Both credentialed (PhD psychologists) self identified “faithful Catholic” speakers at a recent diocesan sponsed workshop on human sexuality when addressing effective strategies to reach adolescents, stated their opinion that there is need for “open dialogue” amongst Church ministers regarding the pastoral prudence and licitness of explaining to kids the use of contraception, as an option, should the kids not yet suscribe to abstinence only programming. This encompassing prescription/approach was offered as superseeding/bypassing the moral wrong of contraception due to the health and pregnancy risks of having “unprotected” sex (either oral or vaginal). Is this consistent with Catholic moral teaching and pastoral guidance to our impressionable and often ungrounded adolescents and young adult unmarried Catholics?
My mother always told me that you can tell a child not to touch a stove burner till you’re blue in the face but the best way for them to learn not to touch it is to do so. My problem with the whole “lesser evil” argument is that it takes away the fundamental concept of consequences. If someone acquires an STD through unprotected sex, the there are two matters involved. The act itself and the manner of the act. As there is a healthy body of evidence that latex condoms do not protect against a large number of STDs, the act itself must be called into question. Can we expect our kids not to fall prey to pressure? Absolutely. I’m sure many of us can remember a time when pre-marital sex was not only extraordinary but carried with it its own reciprocal pressure in social ostracism.

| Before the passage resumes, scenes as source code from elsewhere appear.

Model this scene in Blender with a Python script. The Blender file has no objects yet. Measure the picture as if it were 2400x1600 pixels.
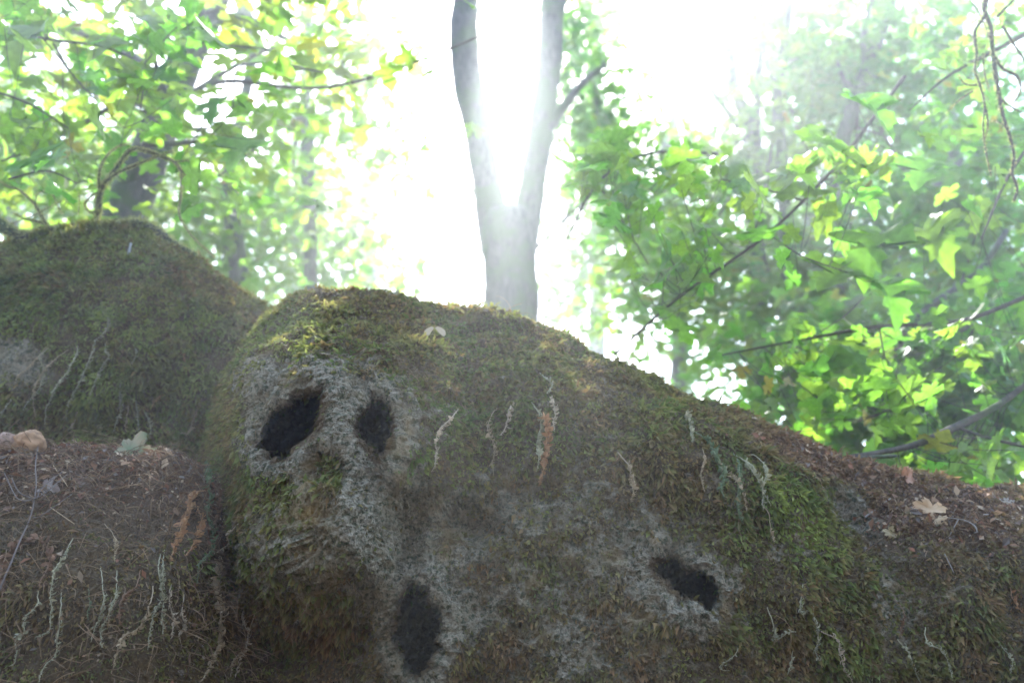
import bpy, math, random
import numpy as np
from mathutils import Vector
from mathutils.bvhtree import BVHTree

random.seed(7)
RNG = np.random.default_rng(11)
scene = bpy.context.scene
C = scene.collection

# ------------------------------------------------------------------ camera, sky, sun, exposure
CAM = np.array([0.0, 0.0, 1.2]); PITCH = math.radians(17.0); FPX = 2400 * 35.0 / 36.0
FWD = np.array([0, math.cos(PITCH), math.sin(PITCH)]); UPV = np.array([0, -math.sin(PITCH), math.cos(PITCH)]); RGT = np.array([1.0, 0, 0])
cam_data = bpy.data.cameras.new('camera'); cam = bpy.data.objects.new('camera', cam_data); C.objects.link(cam)
cam.location = CAM; cam.rotation_euler = (math.pi / 2 + PITCH, 0, 0)
cam_data.lens = 35; cam_data.sensor_width = 36; cam_data.clip_start = 0.05; cam_data.clip_end = 400
cam_data.dof.use_dof = True; cam_data.dof.focus_distance = 2.66; cam_data.dof.aperture_fstop = 2.0
scene.camera = cam

def ray(px, py):
    d = FWD + RGT * ((px - 1200) / FPX) + UPV * ((800 - py) / FPX)
    return d / np.linalg.norm(d)
def at(px, py, dist):
    """world point seen in that direction at the given distance along the ground (world y)"""
    d = ray(px, py); return CAM + d * (dist / d[1])
def proj(P):
    q = np.asarray(P) - CAM
    f = q @ FWD; f = np.where(np.abs(f) < 1e-4, 1e-4, f)
    return 1200 + FPX * (q @ RGT) / f, 800 - FPX * (q @ UPV) / f

SUN_DIR = ray(1190, -250)
SUN_EL = math.asin(SUN_DIR[2]); SUN_AZ = math.atan2(SUN_DIR[0], SUN_DIR[1])
world = bpy.data.worlds.new('World'); scene.world = world; world.use_nodes = True
wn = world.node_tree.nodes; wl = world.node_tree.links; wn.clear()
sky = wn.new('ShaderNodeTexSky'); sky.sky_type = 'NISHITA'; sky.sun_disc = False
sky.sun_elevation = SUN_EL; sky.sun_rotation = SUN_AZ; sky.air_density = 1.0; sky.dust_density = 1.0; sky.ozone_density = 1.0
bg = wn.new('ShaderNodeBackground'); bg.inputs['Strength'].default_value = 0.15
wo = wn.new('ShaderNodeOutputWorld'); wl.new(sky.outputs[0], bg.inputs[0]); wl.new(bg.outputs[0], wo.inputs[0])
sun_data = bpy.data.lights.new('sun', 'SUN'); sun_data.energy = 3.6; sun_data.angle = math.radians(0.6); sun_data.color = (1, 0.98, 0.93)
sun = bpy.data.objects.new('sun', sun_data); C.objects.link(sun)
sun.rotation_euler = Vector(SUN_DIR).to_track_quat('Z', 'Y').to_euler(); sun.location = (0, 12, 14)
vs = scene.view_settings; vs.view_transform = 'Standard'; vs.look = 'None'; vs.gamma = 1.0; vs.exposure = 3.1; vs.use_curve_mapping = False
cy = scene.cycles
cy.use_denoising = True; cy.max_bounces = 6; cy.diffuse_bounces = 3; cy.transmission_bounces = 4; cy.volume_bounces = 0; cy.transparent_max_bounces = 4
cy.sample_clamp_indirect = 6.0

HAZE_DENSITY = 0.0080; HAZE_G = 0.70

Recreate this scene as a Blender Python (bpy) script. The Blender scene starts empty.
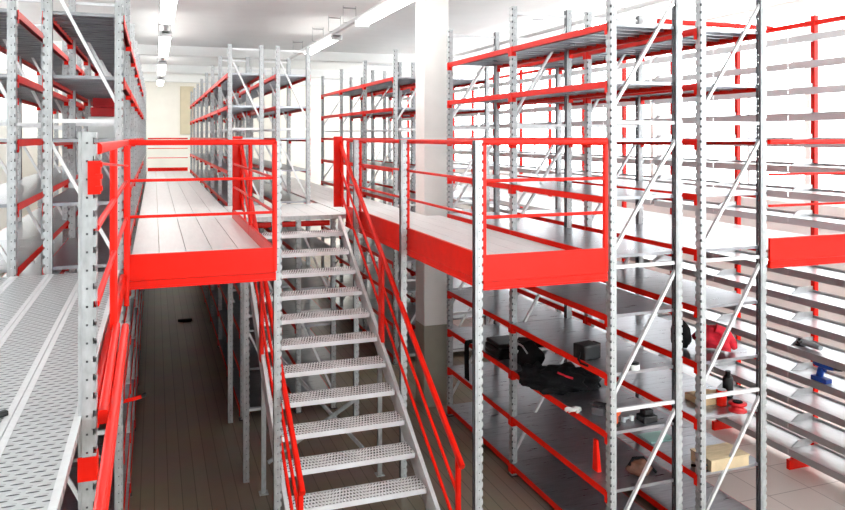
import bpy, bmesh, math, random
from mathutils import Vector, Matrix
random.seed(7)
C = bpy.context.scene.collection
ZC = 4.10                      # eye height above the ground floor
TH = math.radians(19.91)
F = 740.0
ct, st = math.cos(TH), math.sin(TH)

# ------------------------------------------------------------------ materials
def node_mat(name, col, metallic=0.0, rough=0.5, noise=0.0, nscale=20.0, spec=0.5, stretch=(1, 1, 1), rvar=0.0):
    m = bpy.data.materials.new(name); m.use_nodes = True
    nt = m.node_tree; b = nt.nodes['Principled BSDF']
    b.inputs['Base Color'].default_value = (*col, 1)
    b.inputs['Metallic'].default_value = metallic
    b.inputs['Roughness'].default_value = rough
    b.inputs['Specular IOR Level'].default_value = spec
    if noise > 0 or rvar > 0:
        tc = nt.nodes.new('ShaderNodeTexCoord'); mp = nt.nodes.new('ShaderNodeMapping')
        mp.inputs['Scale'].default_value = stretch
        nz = nt.nodes.new('ShaderNodeTexNoise'); nz.inputs['Scale'].default_value = nscale
        nz.inputs['Detail'].default_value = 4
        nt.links.new(tc.outputs['Object'], mp.inputs['Vector']); nt.links.new(mp.outputs['Vector'], nz.inputs['Vector'])
        rp = nt.nodes.new('ShaderNodeValToRGB')
        lo = [max(0, c * (1 - noise)) for c in col]; hi = [min(1, c * (1 + noise)) for c in col]
        rp.color_ramp.elements[0].position = .3; rp.color_ramp.elements[1].position = .7
        rp.color_ramp.elements[0].color = (*lo, 1); rp.color_ramp.elements[1].color = (*hi, 1)
        nt.links.new(nz.outputs['Fac'], rp.inputs['Fac']); nt.links.new(rp.outputs['Color'], b.inputs['Base Color'])
        if rvar > 0:
            mr = nt.nodes.new('ShaderNodeMapRange')
            mr.inputs['To Min'].default_value = rough - rvar; mr.inputs['To Max'].default_value = rough + rvar
            nt.links.new(nz.outputs['Fac'], mr.inputs['Value']); nt.links.new(mr.outputs['Result'], b.inputs['Roughness'])
    return m

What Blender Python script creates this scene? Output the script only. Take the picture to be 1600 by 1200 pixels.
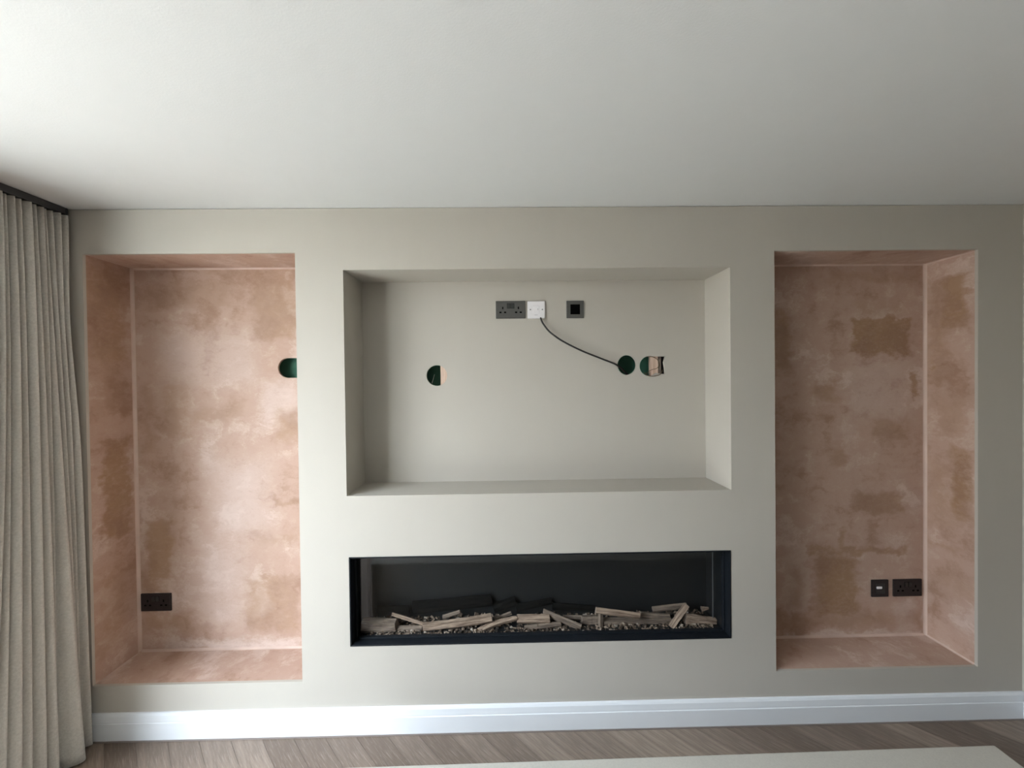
import bpy, bmesh, math, random
from mathutils import Vector, Matrix
from mathutils.geometry import tessellate_polygon

for o in list(bpy.data.objects): bpy.data.objects.remove(o)
scene = bpy.context.scene
COL = scene.collection
rnd = random.Random(7)

# ------------------------------------------------------------------ camera
F, CAM = 610.0, Vector((0.0, -1.7124, 1.5451))
YAW, PITCH, ROLL = -0.01450794, -0.01065562, 0.01191545
RM = Matrix.Rotation(YAW, 3, 'Z') @ Matrix.Rotation(PITCH, 3, 'X') @ Matrix.Rotation(ROLL, 3, 'Y')
cam_data = bpy.data.cameras.new('camera')
cam_data.sensor_width = 36.0
cam_data.lens = F / 1600.0 * 36.0
cam_data.clip_start = 0.02
cam = bpy.data.objects.new('camera', cam_data)
COL.objects.link(cam)
r, f_, u = RM.col[0], RM.col[1], RM.col[2]
m4 = Matrix(((r.x, u.x, -f_.x, CAM.x), (r.y, u.y, -f_.y, CAM.y), (r.z, u.z, -f_.z, CAM.z), (0, 0, 0, 1)))
cam.matrix_world = m4
scene.camera = cam

# ------------------------------------------------------------------ sky, window portal, exposure
world = bpy.data.worlds.new('overcast_sky')
scene.world = world
world.use_nodes = True
bg = world.node_tree.nodes['Background']
# standard overcast sky: luminance rises with elevation as (1 + 2 sin e) / 3
wt = world.node_tree
wc_ = wt.nodes.new('ShaderNodeTexCoord'); wsep = wt.nodes.new('ShaderNodeSeparateXYZ'); wramp = wt.nodes.new('ShaderNodeValToRGB')
wt.links.new(wc_.outputs['Generated'], wsep.inputs[0]); wt.links.new(wsep.outputs[2], wramp.inputs[0]); wt.links.new(wramp.outputs[0], bg.inputs['Color'])
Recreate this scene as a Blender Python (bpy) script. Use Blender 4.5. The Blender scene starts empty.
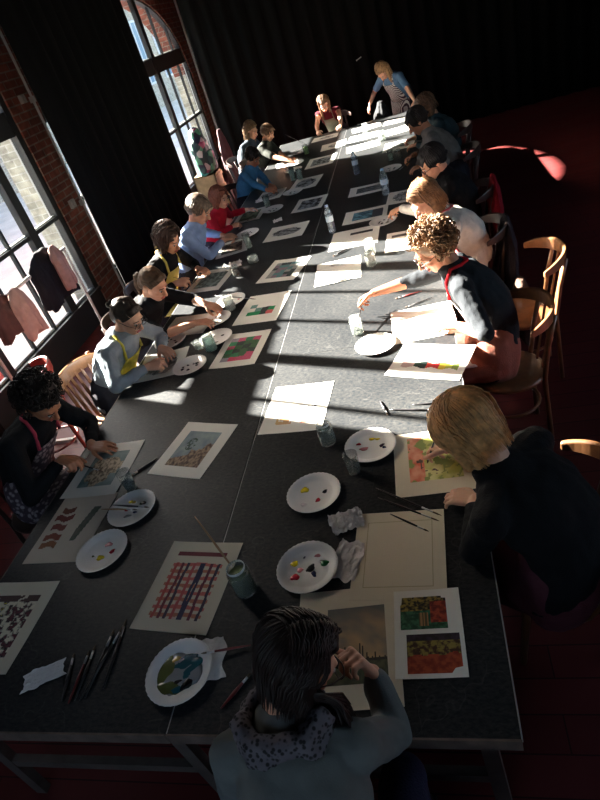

The simple fact is that a morally negative act cannot be justified. This is the clear teaching of the CCC.
 
To a point I agree. As you say one approach is not acceptable in each case. That does not mean it is acceptable to tell people it is ok to sin.
Agreed.
On a personal note I find folks in this age group similar to other folks who are influenced more by pop culture and pop reasoning.
If one approach is not applicable in each case then why the need for your workshop folks to say what they said?
One must pick and choose as in sorting out the chaff from the wheat, as it is not always an all/nothing, either/or proposition …I do not at all agree with or endorse any recommendation by these presenters which transgresses Catholic morality; however, developing effective strategies fro evangelization is supported by knowing one’s audience as they helped to elucidate.
 
I always laugh when I hear about “kids today” and sexual matters pretaining to them.

Some people just seem to think that NASA invented sex in the 1960s. Well, it wasn’t, and sorry to break it to some people, but ABC has been around for just as long. During the height of the Roman Empire, sexual immorality, including contraception, were just as bad, if not worse, than today. Now, did Saint Paul, who lived in the Roman Empire during this time, and Evangelized among many who were liscentious, compromise any doctrine? Nope. In fact, he was a lot harsher than many of his peers would have been. As was Our Lord, who gave his Apostles many hard teachings. In short, never did any Holy person in the history of the Church ever tell half-truths to their followers.

And in my opinion, anyone who try to justify an objectively sinful act should not be speaking at Catholic functions, no matter how educated or intelligent they are.